Sa vie a basculé il y a 861 jours. Ce 26 mai 2020, Benjamin Brière est interpellé par les forces de police iraniennes et placé en détention provisoire en attendant son procès. Il n'a depuis pas quitté sa geôle, malgré ses multiples dénégations, malgré 35 jours de grève de la faim et malgré les appels à l'aide de sa sœur, Blandine, qui mène le combat depuis le Rhône, où elle vit.

Celui qui avait entamé un tour du pays en touriste, au volant de son van, est accusé d'avoir pris des photos de zones interdites dans un parc naturel avec son drone, et d'avoir affiché son opposition au port du voile obligatoire sur les réseaux sociaux. Fin janvier, il a écopé d'une peine de huit mois de prison, confirmée en appel au mois de juin.

Benjamin Brière
Benjamin Brière © AFP PHOTO / Saeid Dehghan's Twitter account

Des coups de téléphone toutes les trois semaines

"Il ne cache plus le désarroi dans lequel il est. Il n'en peut plus en fait, il est complètement désespéré. On voit que tout est bloqué et que rien n'avance", se désole Blandine Brière, invitée ce mardi de la matinale de BFM Lyon.

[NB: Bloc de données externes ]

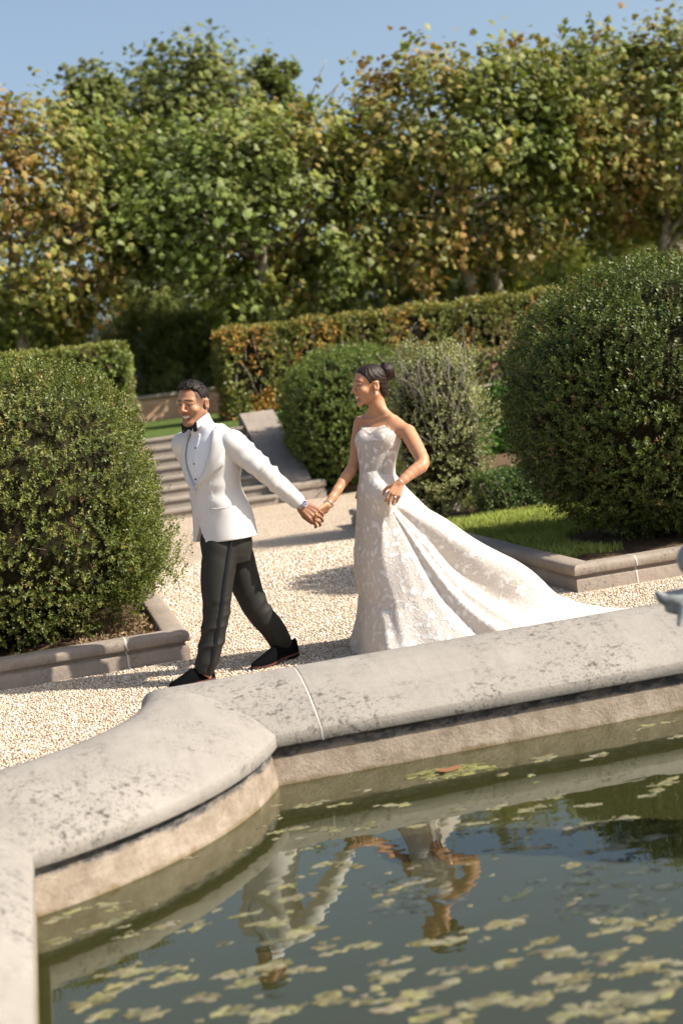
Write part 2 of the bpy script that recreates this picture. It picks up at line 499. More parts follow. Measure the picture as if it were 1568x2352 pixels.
# gravel round the pool, as a strip of quads out to a square, then far out
def ring_ground():
    P = np.array(outer)
    cen = np.array([4.0, 3.5])
    d = P - cen
    k = np.maximum(np.abs(d[:, 0]) / 14, np.abs(d[:, 1]) / 19.6)
    Q = cen + d / k[:, None]
    # corner points so the square is full
    b = MB(); nP = len(P)
    V = np.r_[np.c_[P, np.zeros(nP)], np.c_[Q, np.zeros(nP)]]
    F = np.array([[i, (i + 1) % nP, nP + (i + 1) % nP, nP + i] for i in range(nP)])
    return V, F
me_ = bpy.data.meshes.new('gravel_path')
import bmesh
bm = bmesh.new()
ov = [bm.verts.new((x, y, 0)) for x, y in [(-250, 23.3), (250, 23.3), (250, -250), (-250, -250)]]
iv = [bm.verts.new((x, y, 0)) for x, y in outer]
eo = [bm.edges.new((ov[i], ov[(i + 1) % 4])) for i in range(4)]
ei = [bm.edges.new((iv[i], iv[(i + 1) % len(iv)])) for i in range(len(iv))]
bmesh.ops.triangle_fill(bm, use_beauty=True, edges=eo + ei)
bmesh.ops.recalc_face_normals(bm, faces=bm.faces)
if sum(f.normal.z for f in bm.faces) < 0: bmesh.ops.reverse_faces(bm, faces=bm.faces)
# triangle_fill also covers the hole when it is nested: drop faces whose centre lies inside the pool
def in_poly(p, poly):
    c = False
    for i in range(len(poly)):
        (x0, y0), (x1, y1) = poly[i], poly[i - 1]
        if (y0 > p[1]) != (y1 > p[1]) and p[0] < (x1 - x0) * (p[1] - y0) / (y1 - y0) + x0: c = not c
    return c
bad = [f for f in bm.faces if in_poly(f.calc_center_median(), outer)]
bmesh.ops.delete(bm, geom=bad, context='FACES')
bm.to_mesh(me_); bm.free(); me_.materials.append(M_gravel)
tag(link(bpy.data.objects.new('gravel_path', me_)), kind='structure')

# pool floor and water
mt, nt, bb = mat('pool_floor', rough=0.9, spec=0.1); n = N(nt)
n.l(n.ramp(n.noise(3, 5, 0.6), [(0.3, (0.035, 0.03, 0.012)), (0.7, (0.10, 0.08, 0.03))]), bb.inputs['Base Color'])
tag(poly_sheet('pool_floor', [(LIP_X - 1, LIP_N - 0.5), (LIP_R + 0.5, LIP_N - 0.5), (LIP_R + 0.5, LIP_Y + 0.5), (LIP_X - 1, LIP_Y + 0.5)], -0.64, mt), kind='structure')
WZ = -0.1
mt = bpy.data.materials.new('pool_water'); mt.use_nodes = True; nt = mt.node_tree; n = N(nt)
nt.nodes.remove(nt.nodes['Principled BSDF'])
tr = n.n('ShaderNodeBsdfTransparent'); tr.inputs[0].default_value = (0.62, 0.50, 0.24, 1)
df = n.n('ShaderNodeBsdfDiffuse'); df.inputs[0].default_value = (0.056, 0.058, 0.020, 1)
gl = n.n('ShaderNodeBsdfGlossy'); gl.inputs['Roughness'].default_value = 0.012; gl.inputs[0].default_value = (0.90, 0.92, 0.84, 1)
fr = n.n('ShaderNodeFresnel'); fr.inputs[0].default_value = 1.36
h = n.math('ADD', n.math('MULTIPLY', n.noise(1.0, 2, 0.5, vec=n.scaled(3.5, 7, 4)), 1.0), n.math('MULTIPLY', n.noise(1.0, 2, 0.5, vec=n.scaled(12, 22, 12)), 0.12))
bp = n.n('ShaderNodeBump'); bp.inputs['Strength'].default_value = 0.05; bp.inputs['Distance'].default_value = 0.02
n.l(h, bp.inputs['Height']); n.l(bp.outputs[0], gl.inputs['Normal']); n.l(bp.outputs[0], fr.inputs['Normal'])
m1 = n.n('ShaderNodeMixShader'); m1.inputs[0].default_value = 0.5
n.l(tr.outputs[0], m1.inputs[1]); n.l(df.outputs[0], m1.inputs[2])
m2 = n.n('ShaderNodeMixShader')
n.l(n.math('MINIMUM', n.math('MULTIPLY', fr.outputs[0], 1.7), 1.0), m2.inputs[0]); n.l(m1.outputs[0], m2.inputs[1]); n.l(gl.outputs[0], m2.inputs[2])
n.l(m2.outputs[0], nt.nodes['Material Output'].inputs['Surface'])
wp = [(LIP_R + 0.05, LIP_Y + 0.03)] + [tuple(p) for p in arc_pts(0.03, 24)] + [(LIP_X - 0.03, LIP_N - 0.03), (LIP_R + 0.05, LIP_N - 0.03)]
me_ = bpy.data.meshes.new('water'); bm = bmesh.new()
iv = [bm.verts.new((x, y, WZ)) for x, y in wp]
ei = [bm.edges.new((iv[i], iv[(i + 1) % len(iv)])) for i in range(len(iv))]
bmesh.ops.triangle_fill(bm, use_beauty=True, edges=ei)
for f in bm.faces:
    if f.normal.z < 0: f.normal_flip()
bm.to_mesh(me_); bm.free(); me_.materials.append(mt)
tag(link(bpy.data.objects.new('pool_water', me_)), kind='structure')

# ---- floating algae
def on_water(p): return in_poly(p, wp)
def algae_patch(b, cols, x, y, r, seed, base, z=WZ):
    """a loose raft of small thin lobed pads"""
    q = np.random.default_rng(seed)
    a0 = q.uniform(-.5, .5); n_ = int(np.clip(r * 230, 2, 16)); M = 22
    for k in range(n_):
        u, v = q.normal(0, r * .75), q.normal(0, r * .33)
        cx, cy = x + u * math.cos(a0) - v * math.sin(a0), y + u * math.sin(a0) + v * math.cos(a0)
        rr = min(r * .55, .006 + .026 * q.random() ** 1.8)
        t = np.linspace(0, 2 * math.pi, M, endpoint=False)
        rad = np.ones(M)
        for f in (2, 3, 4, 6, 8): rad += q.normal(0, 0.5 / f ** 0.75) * np.sin(f * t + q.uniform(0, 6.28))
        rad = np.clip(rad, 0.3, 1.9) * rr
        px, py = cx + rad * np.cos(t) * 1.25, cy + rad * np.sin(t) * 0.85
        if not all(on_water((a_, b_)) for a_, b_ in zip(px[::4], py[::4])): continue
        zt = z + 0.0008 + 0.00012 * k + q.uniform(0, 0.0001)
        V = np.r_[np.c_[px, py, np.full(M, zt - .0006)], np.c_[cx + (px - cx) * 0.7, cy + (py - cy) * 0.7, np.full(M, zt + 0.0006)], [[cx, cy, zt + 0.0006]]]
        i = np.arange(M); j = (i + 1) % M
        b.add(V, [np.stack([i, j, j + M, i + M], 1), np.stack([i + M, j + M, np.full(M, 2 * M)], 1)])
        cols.append(np.tile(np.array(base) * q.uniform(0.55, 1.35) * np.array([1, q.uniform(.92, 1.06), q.uniform(.7, 1.2)]), (2 * M + 1, 1)))
mt, nt, bb = mat('algae', rough=0.75, spec=0.25, col=True); n = N(nt)
at = [x for x in nt.nodes if x.type == 'ATTRIBUTE'][0]
c = n.mix(0.6, at.outputs['Color'], n.ramp(n.noise(45, 4, 0.7), [(0.3, 0.22), (0.7, 0.78)]), 'OVERLAY')
n.l(c, bb.inputs['Base Color']); n.bump(n.noise(140, 4, 0.7), 0.4, 0.003, bb)
M_algae = mt
ab, ac = MB(), []
qa = np.random.default_rng(5)
def wpt(x, y): return G(x, y, WZ)[:2]
ALG = (0.15, 0.138, 0.078)
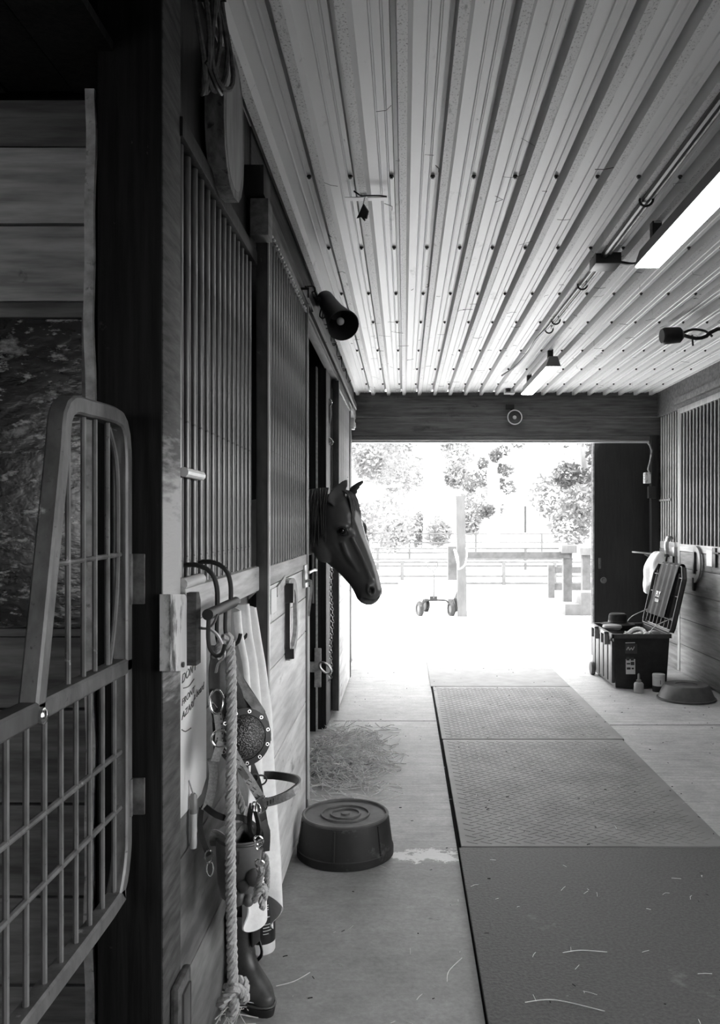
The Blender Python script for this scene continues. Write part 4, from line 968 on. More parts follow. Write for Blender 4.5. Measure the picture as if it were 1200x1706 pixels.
# ================================================================== HAY
def straws(n, gen, seedv, r0=.0011, r1=.0022):
    rnd = random.Random(seedv); mb = MB()
    for _ in range(n):
        c, ln, an, tl, bend = gen(rnd); d_ = V(math.cos(an)*math.cos(tl), math.sin(an)*math.cos(tl), math.sin(tl)); s_ = V(-math.sin(an), math.cos(an), 0)
        pts = [c-d_*ln/2, c+s_*bend*.5+V(0, 0, abs(bend)*.3), c+d_*ln/2+s_*bend*.2]
        for p in pts: p.z = max(.004, p.z)
        mb.tube(pts, rnd.uniform(r0, r1), 3)
    return mb
def hay_gen(r):
    while True:
        x, y = r.gauss(-.36, .12), r.gauss(4.98, .33)
        if -.55 < x < .1 and 4.15 < y < 5.9 and not (x < -.44 and y < 4.02): break
    hgt = .10*math.exp(-((x+.40)/.15)**2-((y-4.95)/.42)**2)
    return V(x, y, .004+r.random()*hgt), r.uniform(.07, .20), r.uniform(0, PI), r.gauss(0, .40), r.gauss(0, .03)
tag(straws(1000, hay_gen, 11, .0013, .0030).build('hay', 'hay', smooth=0), 'loose hay heap spilled on the floor under the horse', 'hay', kind='stuff')
def straw_gen(r):
    while True:
        y = r.uniform(2.2, 8.2); x = r.uniform(-.42, 1.6)
        if r.random() < (1.4 if y < 4 else .6): break
    z = .0205 if .22 < x < 1.42 else .0035
    return V(x, y, z), r.uniform(.008, .045), r.uniform(0, PI), 0, r.gauss(0, .004)
tag(straws(150, straw_gen, 23, .0006, .0012).build('loose_straw', 'straw', smooth=0), 'scattered straw bits lying over the mats and concrete', 'straw', kind='stuff')
def dirt_gen(r): 
    y = r.uniform(2.2, 8.0); x = r.uniform(-.4, 2.3); return V(x, y, .0205 if .22 < x < 1.42 else .0035), r.uniform(.004, .016), r.uniform(0, PI), 0, r.gauss(0, .002)
tag(straws(200, dirt_gen, 29, .0008, .0022).build('dirt', 'wood_dark', smooth=0), 'dark crumbs of dirt scattered over the aisle floor', 'dirt', kind='stuff')
def wallhay(r):
    return V(r.uniform(-.52, -.44), r.uniform(2.0, 2.45), .01+r.random()*.03), r.uniform(.06, .14), r.uniform(0, PI), r.gauss(0, .2), r.gauss(0, .02)
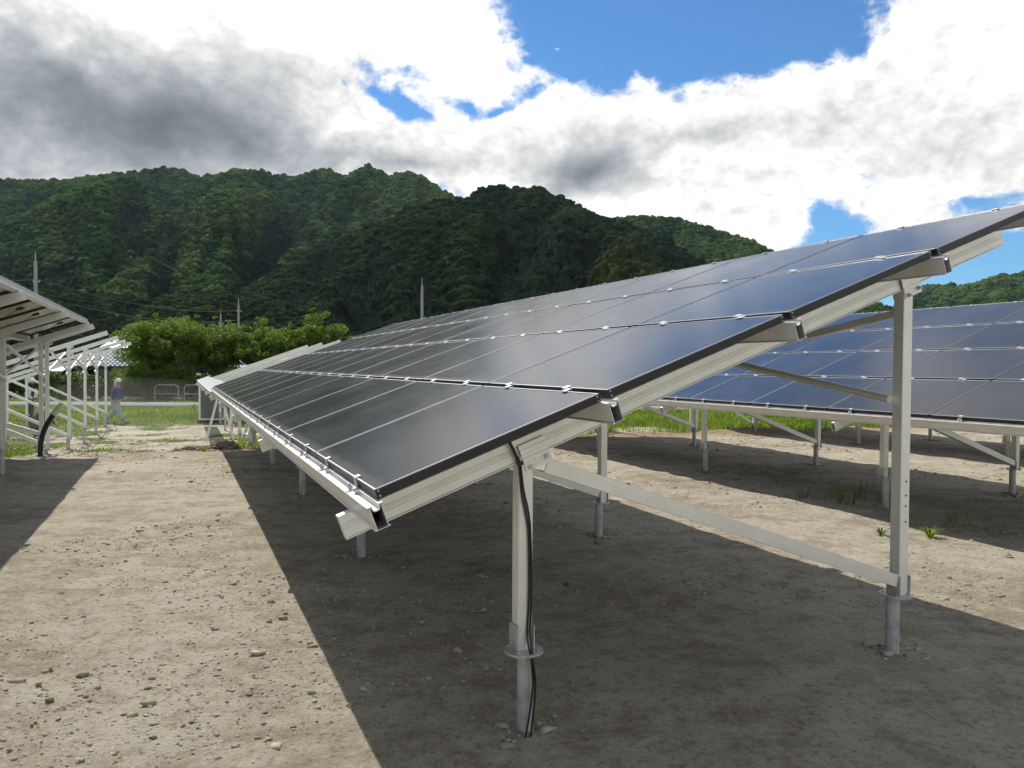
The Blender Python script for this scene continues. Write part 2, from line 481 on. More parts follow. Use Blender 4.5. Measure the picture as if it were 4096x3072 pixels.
# ------------------------------------------------------------------ mesh helpers
class MB:
    """collects faces; build() links ONE mesh object"""
    def __init__(self):
        self.v = []
        self.f = []
        self.smooth = []

    def poly(self, pts, faces, smooth=False):
        o = len(self.v)
        self.v.extend([tuple(p) for p in pts])
        for f in faces:
            self.f.append(tuple(i + o for i in f))
            self.smooth.append(smooth)
        return self

    def box(self, x0, x1, y0, y1, z0, z1, mtx=None):
        p = [Vector((x, y, z)) for z in (z0, z1) for y in (y0, y1) for x in (x0, x1)]
        if mtx is not None:
            p = [mtx @ q for q in p]
        return self.poly(p, [(0, 2, 3, 1), (4, 5, 7, 6), (0, 1, 5, 4), (2, 6, 7, 3), (0, 4, 6, 2), (1, 3, 7, 5)])

    def bbox(self, x0, x1, y0, y1, z0, z1, b=0.003, mtx=None):
        """box with chamfered vertical/horizontal edges"""
        xs, ys, zs = (x0, x1), (y0, y1), (z0, z1)
        pts, idx = [], {}
        for ix in (0, 1):
            for iy in (0, 1):
                for iz in (0, 1):
                    s = [1 if ix == 0 else -1, 1 if iy == 0 else -1, 1 if iz == 0 else -1]
                    c = [xs[ix], ys[iy], zs[iz]]
                    for ax in range(3):
                        q = list(c)
                        for a2 in range(3):
                            if a2 != ax:
                                q[a2] += s[a2] * b
                        idx[(ix, iy, iz, ax)] = len(pts)
                        pts.append(Vector(q))
        if mtx is not None:
            pts = [mtx @ q for q in pts]
        F = []
        for ax in range(3):
            o = [a for a in range(3) if a != ax]
            for s in (0, 1):
                loop = []
                for (p, q) in ((0, 0), (1, 0), (1, 1), (0, 1)):
                    k = [0, 0, 0]
                    k[ax] = s
                    k[o[0]] = p
                    k[o[1]] = q
                    loop.append(idx[(*k, ax)])
                F.append(loop)
        for ax in range(3):
            o = [a for a in range(3) if a != ax]
            for p in (0, 1):
                for q in (0, 1):
                    loop = []
                    for s, which in ((0, 0), (1, 0), (1, 1), (0, 1)):
                        k = [0, 0, 0]
                        k[ax] = s
                        k[o[0]] = p
                        k[o[1]] = q
                        loop.append(idx[(*k, o[which])])
                    F.append(loop)
        for ix in (0, 1):
            for iy in (0, 1):
                for iz in (0, 1):
                    F.append([idx[(ix, iy, iz, a)] for a in range(3)])
        return self.poly(pts, F)

    def prism(self, pts2, a0, a1, axis='y', cap=True, smooth=False):
        """polygon in the other two axes, drawn out along axis"""
        n = len(pts2)
        def P(p, a):
            return {'y': (p[0], a, p[1]), 'x': (a, p[0], p[1]), 'z': (p[0], p[1], a)}[axis]
        pts = [P(p, a0) for p in pts2] + [P(p, a1) for p in pts2]
        F = [(i, (i + 1) % n, n + (i + 1) % n, n + i) for i in range(n)]
        self.poly(pts, F, smooth)
        if cap:
            self.poly(pts, [tuple(range(n))[::-1], tuple(range(n, 2 * n))])
        return self

    def hollow(self, outer, inner, a0, a1, axis='y'):
        """tube of polygon section with open ends; outer and inner have the same number of points"""
        n = len(outer)
        def P(p, a):
            return {'y': (p[0], a, p[1]), 'x': (a, p[0], p[1]), 'z': (p[0], p[1], a)}[axis]
        pts = [P(p, a0) for p in outer] + [P(p, a1) for p in outer] + [P(p, a0) for p in inner] + [P(p, a1) for p in inner]
        F = []
        for i in range(n):
            j = (i + 1) % n
            F += [(i, j, n + j, n + i), (2 * n + i, 3 * n + i, 3 * n + j, 2 * n + j), (i, 2 * n + i, 2 * n + j, j), (n + i, n + j, 3 * n + j, 3 * n + i)]
        return self.poly(pts, F)

    def tube(self, path, r, seg=10, cap=True, smooth=True, ridges=None):
        path = [Vector(p) for p in path]
        rr = r if isinstance(r, (list, tuple)) else [r] * len(path)
        pts, F = [], []
        prev = None
        for i, p in enumerate(path):
            a = path[max(i - 1, 0)]
            b = path[min(i + 1, len(path) - 1)]
            t = (b - a).normalized()
            if prev is None:
                up = Vector((0, 0, 1)) if abs(t.z) < 0.9 else Vector((1, 0, 0))
                x = t.cross(up).normalized()
            else:
                x = (prev - t * prev.dot(t)).normalized()
            prev = x
            y = t.cross(x)
            for k in range(seg):
                an = 2 * math.pi * k / seg
                pts.append(p + (x * math.cos(an) + y * math.sin(an)) * rr[i])
        for i in range(len(path) - 1):
            for k in range(seg):
                F.append((i * seg + k, i * seg + (k + 1) % seg, (i + 1) * seg + (k + 1) % seg, (i + 1) * seg + k))
        self.poly(pts, F, smooth)
        if cap:
            o = len(path) - 1
            self.poly(pts, [tuple(range(seg))[::-1], tuple(o * seg + k for k in range(seg))])
        return self

    def beam(self, a, b, wid, hgt, up=(0, 0, 1)):
        """rectangular bar between two points"""
        a, b = Vector(a), Vector(b)
        t = (b - a).normalized()
        up = Vector(up)
        s = t.cross(up).normalized()
        u = s.cross(t).normalized()
        L = (b - a).length
        mt = Matrix((s, t, u)).transposed().to_4x4()
        mt.translation = a
        return self.bbox(-wid / 2, wid / 2, 0, L, -hgt / 2, hgt / 2, 0.002, mt)

    def cyl(self, c, r, h, seg=12, axis='z'):
        pts2 = [(math.cos(2 * math.pi * k / seg) * r, math.sin(2 * math.pi * k / seg) * r) for k in range(seg)]
        off = {'z': (c[0], c[1]), 'y': (c[0], c[2]), 'x': (c[1], c[2])}[axis]
        a = {'z': c[2], 'y': c[1], 'x': c[0]}[axis]
        return self.prism([(p[0] + off[0], p[1] + off[1]) for p in pts2], a, a + h, axis)

    def mesh(self, name):
        me = bpy.data.meshes.new(name)
        me.from_pydata(self.v, [], self.f)
        me.polygons.foreach_set('use_smooth', self.smooth)
        me.validate()
        import bmesh
        bm = bmesh.new()
        bm.from_mesh(me)
        bmesh.ops.recalc_face_normals(bm, faces=bm.faces)
        bm.to_mesh(me)
        bm.free()
        return me

    def build(self, name, material, parent=None, loc=(0, 0, 0), rot=(0, 0, 0)):
        return link(name, self.mesh(name), material, parent, loc, rot)


def link(name, me, material=None, parent=None, loc=(0, 0, 0), rot=(0, 0, 0)):
    if material is not None and not me.materials:
        me.materials.append(M[material] if isinstance(material, str) else material)
    o = bpy.data.objects.new(name, me)
    col.objects.link(o)
    o.parent = parent
    o.location = loc
    o.rotation_euler = rot
    return o


def empty(name, loc=(0, 0, 0), rz=0.0):
    o = bpy.data.objects.new(name, None)
    col.objects.link(o)
    o.location = loc
    o.rotation_euler = (0, 0, rz)
    o.empty_display_size = 0.3
    return o


def tag(o, label=None, cat=None, group=None, kind=None):
    for k, v in (('label', label), ('category', cat), ('group', group), ('kind', kind)):
        if v:
            o[k] = v
    return o


def np_mesh(name, V, F, attrs=None, smooth=False):
    """V (n,3); F (m,3) or (m,4) arrays"""
    me = bpy.data.meshes.new(name)
    V = np.asarray(V, np.float32)
    F = np.asarray(F, np.int32)
    me.vertices.add(len(V))
    me.vertices.foreach_set('co', V.ravel())
    k = F.shape[1]
    me.loops.add(F.size)
    me.loops.foreach_set('vertex_index', F.ravel())
    me.polygons.add(len(F))
    me.polygons.foreach_set('loop_start', np.arange(0, F.size, k, dtype=np.int32))
    me.polygons.foreach_set('loop_total', np.full(len(F), k, np.int32))
    if smooth:
        me.polygons.foreach_set('use_smooth', np.ones(len(F), bool))
    me.update(calc_edges=True)
    for an, (dom, arr) in (attrs or {}).items():
        a = me.attributes.new(an, 'FLOAT', dom)
        a.data.foreach_set('value', np.asarray(arr, np.float32))
    return me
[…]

La jeune femme échange avec Benjamin, 37 ans aujourd'hui, soit par l'intermédiaire de courriers transmis par le consul, soit via des appels téléphoniques environ toutes les trois semaines.

Si ces derniers sont "enregistrés", et que le trentenaire n'est donc "pas libre de dire tout ce qu'il veut", Blandine ne croit pas qu'il soit victime de sévices physiques. En revanche, "la tension psychologique" est constante, il vit dans des "dortoirs surpeuplés" où personne ne parle sa langue, dans une "insalubrité totale", et subit "des fouilles un peu trop insistantes".

Aussi bien pour Benjamin que pour ses proches, le plus complexe à gérer reste de n'avoir "aucune date à laquelle s'accrocher". "On n'a rien qui nous donne de l'espoir", fustige Blandine Brière.

"On n'a rien de tangible"

Dans cette affaire, les négociations entre le Quai d'Orsay et son équivalent iranien n'ont pas connu d'évolutions positives récentes, cela même si Catherine Colonna, ministre des Affaires étrangères, avait qualifié d'"inacceptable" la condamnation en appel infligée à Benjamin Brière.

"Ils font ce qu'ils peuvent diplomatiquement parlant", dit la jeune femme d'un air désabusé.

De l'avis de Blandine Brière, il est évident que son frère est "un otage" du régime iranien, condamné après "une parodie de procès". "On est sur une monnaie d'échange, sur un levier", insiste-t-elle.

Une dizaine d'Européens emprisonnés

Comme Benjamin Brière, une dizaine d'autres ressortissants Européens sont actuellement derrière les barreaux sur le sol iranien, dont trois Français.

Fariba Adelkhah, titulaire de la double nationalité, a été condamnée en mai 2020 à cinq ans de prison pour atteintes à la sécurité nationale. Elle est aux arrêts domiciliaires depuis octobre de cette année-là.

Deux autres Français ont eux été incarcérés en mai dernier, accusés par Téhéran d'être "entrés dans le pays dans le but de déclencher le chaos et déstabiliser la société" - des interpellations jugées "sans fondement" par Paris.

Avec plusieurs familles de détenus, Blandine Brière a pris la plume dernièrement pour adresser une lettre ouverte à Joseph Borrell, le vice-président de la Commission européenne, également Haut représentant de l'UE pour les Affaires étrangères et la politique de sécurité.

Dans cette missive, les auteurs pointent notamment l'inaction de l'Union, contrairement aux États-Unis, "qui faisaient de la libération de leurs otages une priorité", quitte à procéder à des échanges.

Un climat de tension

Malgré tout, Blandine Brière ne perd pas espoir et ne prévoit pas de se conformer à l'idée que son frère restera enfermé pendant huit ans. "Cette condamnation, ces charges, sont une vitrine", dit-elle, estimant "que ça se joue à un autre niveau, à un niveau qui nous dépasse, à un niveau diplomatique, à un niveau politique".

Le climat actuel en Iran ne devrait pas permettre un déblocage rapide de la situation de Benjamin Brière. Le pays est en proie à des vagues de contestation massives depuis la mort de Mahsa Amini, une jeune femme de 22 ans, morte en détention dans les locaux de la police des mœurs après une interpellation pour un voile mal porté.

Si ces événements sont sans lien avec les faits reprochés à son frère, Blandine Brière en est persuadée: "Benjamin sera le premier à se battre pour le droit des femmes et surtout des femmes iraniennes".